Yes, this is possible, and for the most part it's fine.

The idea behind many Open Source licenses is that this effect is nothing to worry about. You as the author intend not to make money from selling the software yourself, so you open-sourced it. You presumably are also making it very easy for the public to access your sources.

Hence, if someone tries to sell your software, they will have no customers unless whatever additional service they add is worth it. For example, in the good old days before ubiquitous free internet access, it would have made sense for someone to provide CDs of large software distributions (Linux distros, (La)TeX collections come to mind); and they would certainly ask for money even though they "only" burned it to the CD. You were then paying the CD, the overhead of production etc., not the software per se. Not a cent of those payments would go to the original authors. If the original authors wanted to earn money this way, they were free to sell their own CDs (maybe with added benefits, like being faster with new releases, adding expert support on top, whatever). So the re-seller did not hurt the authors in any way.

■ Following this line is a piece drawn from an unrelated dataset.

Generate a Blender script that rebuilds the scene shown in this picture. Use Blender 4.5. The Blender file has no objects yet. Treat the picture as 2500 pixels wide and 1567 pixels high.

Another example: you can develop a nice MIT-licensed command-line "engine". Everybody is free to grab that, add a fancy GUI on top, remove the command line interface, and publish it binary-only/closed-source, provided they include a note about your engine alongside it. (Compare https://softwareengineering.stackexchange.com/a/189704/219913 for a discussion how this relates to other licenses like BSD or GPL). They can make it so nobody would even notice that your stuff is in there if they'd not read the lincense.txt or "About" button.

Even if you think that this were rude or unfair, it remains that a potential buyer would in fact pay for the GUI, the bundling, etc.; and a potential buyer who does not need it still has access to your open-source bits. So if a buyer thinks the added functionality is not worth it, they can easily circumvent it - the re-seller cannot take anything away from you.